Directions for this task =>
Return only the lines from the top of the data down to the one that holds "R = math.radians", both included, without any pictures.

*** Data provided

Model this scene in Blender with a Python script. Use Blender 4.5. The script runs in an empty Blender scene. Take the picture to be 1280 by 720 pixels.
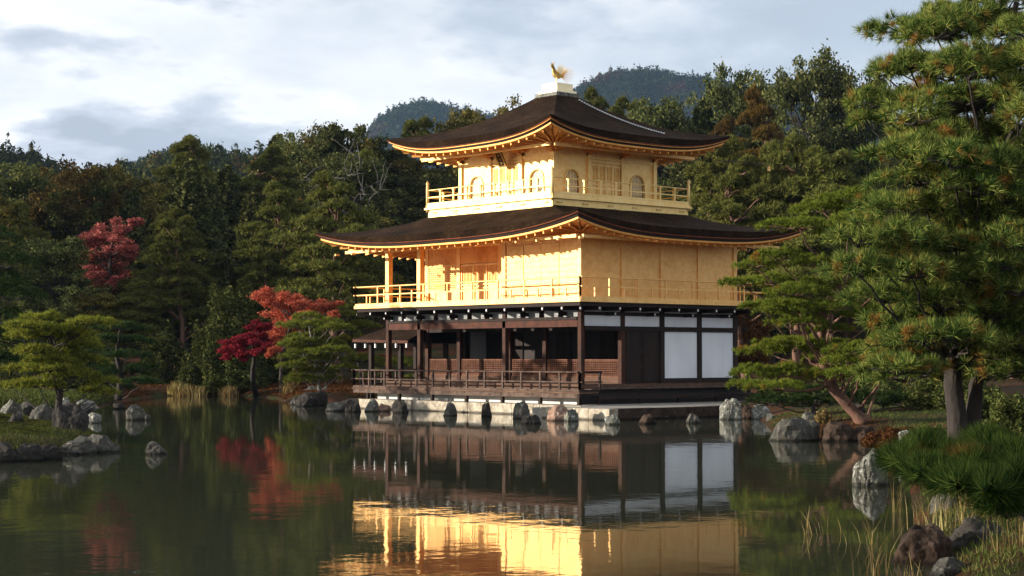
import bpy, bmesh, math, random
import numpy as np
from mathutils import Vector, noise
S = bpy.context.scene
COL = S.collection
R = math.radians

# ------------------------------------------------------------------ camera, sky, sun, exposure
CAM = np.array([-45.055, -47.15, 2.165]); YAW = R(48.547); PITCH = R(2.211); FPX = 2202.4
cd = bpy.data.cameras.new('camera'); cam = bpy.data.objects.new('camera', cd); COL.objects.link(cam)
cd.sensor_width = 36; cd.lens = FPX / 1280 * 36; cd.clip_end = 12000; cd.clip_start = 0.1
cam.location = CAM; cam.rotation_euler = (math.pi/2 + PITCH, 0, YAW - math.pi/2)
S.camera = cam

SUN_EL = R(11); SUN_AZ = R(146)          # azimuth of the sun, counter-clockwise from +X
w = bpy.data.worlds.new('World'); S.world = w; w.use_nodes = True
nt = w.node_tree; N = nt.nodes; L = nt.links
for n in list(N): N.remove(n)
def nd(t, **k):
    n = N.new(t)
    for a, b in k.items(): setattr(n, a, b)
    return n
out = nd('ShaderNodeOutputWorld'); bg = nd('ShaderNodeBackground'); bg.inputs[1].default_value = 0.062
sky = nd('ShaderNodeTexSky', sky_type='NISHITA', sun_disc=False, sun_elevation=SUN_EL, sun_rotation=math.pi/2 - SUN_AZ,
         air_density=1.0, dust_density=0.6, ozone_density=1.5)
tc = nd('ShaderNodeTexCoord'); sep = nd('ShaderNodeSeparateXYZ'); L.new(tc.outputs['Generated'], sep.inputs[0])
def mth(op, a, b=None, c=None):
    m = nd('ShaderNodeMath', operation=op)
    for i, v in enumerate((a, b, c)):
        if v is None: continue
        if isinstance(v, (int, float)): m.inputs[i].default_value = v
        else: L.new(v, m.inputs[i])
    return m.outputs[0]
zc = mth('ADD', mth('MAXIMUM', sep.outputs[2], 0.0), 0.24)
cx_ = mth('DIVIDE', sep.outputs[0], zc); cy_ = mth('DIVIDE', sep.outputs[1], zc)
cmb = nd('ShaderNodeCombineXYZ'); L.new(cx_, cmb.inputs[0]); L.new(cy_, cmb.inputs[1])
def wnoise(scale, detail, rough, off):
    mp = nd('ShaderNodeMapping'); mp.inputs['Location'].default_value = off; L.new(cmb.outputs[0], mp.inputs[0])
    n = nd('ShaderNodeTexNoise'); n.inputs['Scale'].default_value = scale; n.inputs['Detail'].default_value = detail
    n.inputs['Roughness'].default_value = rough; L.new(mp.outputs[0], n.inputs[0]); return n.outputs[0]
def wramp(src, stops):
    r = nd('ShaderNodeValToRGB'); e = r.color_ramp.elements
    while len(e) < len(stops): e.new(0.5)
    for el, (p, c) in zip(e, stops): el.position = p; el.color = (*c, 1) if len(c) == 3 else c
    L.new(src, r.inputs[0]); return r.outputs[0]
cover = wramp(wnoise(1.0, 8, .55, (13.9, 9.6, 13.5)), [(0.36, (0, 0, 0)), (0.56, (1, 1, 1))])
shade = wramp(wnoise(2.0, 8, .53, (1.1, 0.8, 15.5)), [(0.41, (5.0, 5.5, 6.4)), (0.465, (7.4, 7.9, 8.8)), (0.51, (12.4, 12.4, 12.4)), (0.60, (11.0, 11.2, 11.6))])
mix = nd('ShaderNodeMix', data_type='RGBA')
cov2 = mth('MULTIPLY', cover, 0.93)
L.new(cov2, mix.inputs[0])
blue = nd('ShaderNodeMix', data_type='RGBA'); blue.inputs[0].default_value = 0.65
L.new(sky.outputs[0], blue.inputs[6]); blue.inputs[7].default_value = (7.4, 8.3, 9.7, 1)
L.new(blue.outputs[2], mix.inputs[6]); L.new(shade, mix.inputs[7])
L.new(mix.outputs[2], bg.inputs[0]); L.new(bg.outputs[0], out.inputs[0])

sd = bpy.data.lights.new('sun', 'SUN'); sd.energy = 5.0; sd.angle = R(0.6); sd.color = (1.0, 0.92, 0.80)
sun = bpy.data.objects.new('sun', sd); COL.objects.link(sun)
sdir = Vector((math.cos(SUN_EL)*math.cos(SUN_AZ), math.cos(SUN_EL)*math.sin(SUN_AZ), math.sin(SUN_EL)))
sun.rotation_euler = sdir.to_track_quat('Z', 'Y').to_euler(); sun.location = (-60, 40, 60)
S.view_settings.view_transform = 'Standard'; S.view_settings.look = 'None'
S.view_settings.exposure = 0.72; S.view_settings.gamma = 1; S.view_settings.use_curve_mapping = False
S.cycles.max_bounces = 6; S.cycles.diffuse_bounces = 3; S.cycles.glossy_bounces = 3
S.cycles.transparent_max_bounces = 4; S.cycles.volume_bounces = 0

# ------------------------------------------------------------------ places in the world, given by bearing and distance
FW = np.array([math.cos(YAW), math.sin(YAW)]); RT = np.array([math.sin(YAW), -math.cos(YAW)])
HORY = 360 + FPX * math.tan(PITCH)
def G(px, D):                      # ground point at a bearing and a distance ahead
    return CAM[:2] + FW*D + RT*((px-640)/FPX*D)
def zz(py, D): return CAM[2] + (HORY-py)/FPX*D
def DW(py): return FPX*CAM[2]/(py-HORY)      # distance at which the water is seen at that height
def P(px, py, D):
    g = G(px, D); return np.array([g[0], g[1], zz(py, D)])
def camfr(x, y):
    d = np.stack([np.asarray(x)-CAM[0], np.asarray(y)-CAM[1]], -1); return d@RT, d@FW

# ------------------------------------------------------------------ materials
def mat(name):
    m = bpy.data.materials.new(name); m.use_nodes = True; t = m.node_tree
    for n in list(t.nodes): t.nodes.remove(n)
    o = t.nodes.new('ShaderNodeOutputMaterial')
    def N_(tp, ins=None, **k):
        n = t.nodes.new(tp)
        for a, b in k.items(): setattr(n, a, b)
        for a, b in (ins or {}).items():
            if hasattr(b, 'is_output') or isinstance(b, bpy.types.NodeSocket): t.links.new(b, n.inputs[a])
            else: n.inputs[a].default_value = b
        return n
    def ramp(src, stops):
        r = N_('ShaderNodeValToRGB', {0: src}); e = r.color_ramp.elements
        while len(e) < len(stops): e.new(0.5)
        for el, (p, c) in zip(e, stops): el.position = p; el.color = (*c, 1)
        return r.outputs[0]
    return m, t, o, N_, ramp
def finish(t, o, sh): t.links.new(sh, o.inputs[0])
def geo_pos(N_, obj=True):
    return N_('ShaderNodeTexCoord').outputs['Object'] if obj else N_('ShaderNodeNewGeometry').outputs['Position']
def simple(name, stops, scale=3.0, rough=.7, metallic=0, bump=0.0, bscale=20, stretch=(1,1,1), detail=6, spec=.5, coat=0):
    m, t, o, N_, ramp = mat(name)
    mp = N_('ShaderNodeMapping', {0: geo_pos(N_), 'Scale': stretch})
    n = N_('ShaderNodeTexNoise', {0: mp.outputs[0], 'Scale': scale, 'Detail': detail, 'Roughness': .6})
    c = ramp(n.outputs[0], stops)
    b = N_('ShaderNodeBsdfPrincipled', {'Base Color': c, 'Roughness': rough, 'Metallic': metallic, 'Specular IOR Level': spec})
    if bump:
        n2 = N_('ShaderNodeTexNoise', {0: mp.outputs[0], 'Scale': bscale, 'Detail': 5})
        bb = N_('ShaderNodeBump', {'Strength': 1.0, 'Distance': bump, 'Height': n2.outputs[0]})
        t.links.new(bb.outputs[0], b.inputs['Normal'])
    finish(t, o, b.outputs[0]); return m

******

Correct answer =>
Model this scene in Blender with a Python script. Use Blender 4.5. The script runs in an empty Blender scene. Take the picture to be 1280 by 720 pixels.
import bpy, bmesh, math, random
import numpy as np
from mathutils import Vector, noise
S = bpy.context.scene
COL = S.collection
R = math.radians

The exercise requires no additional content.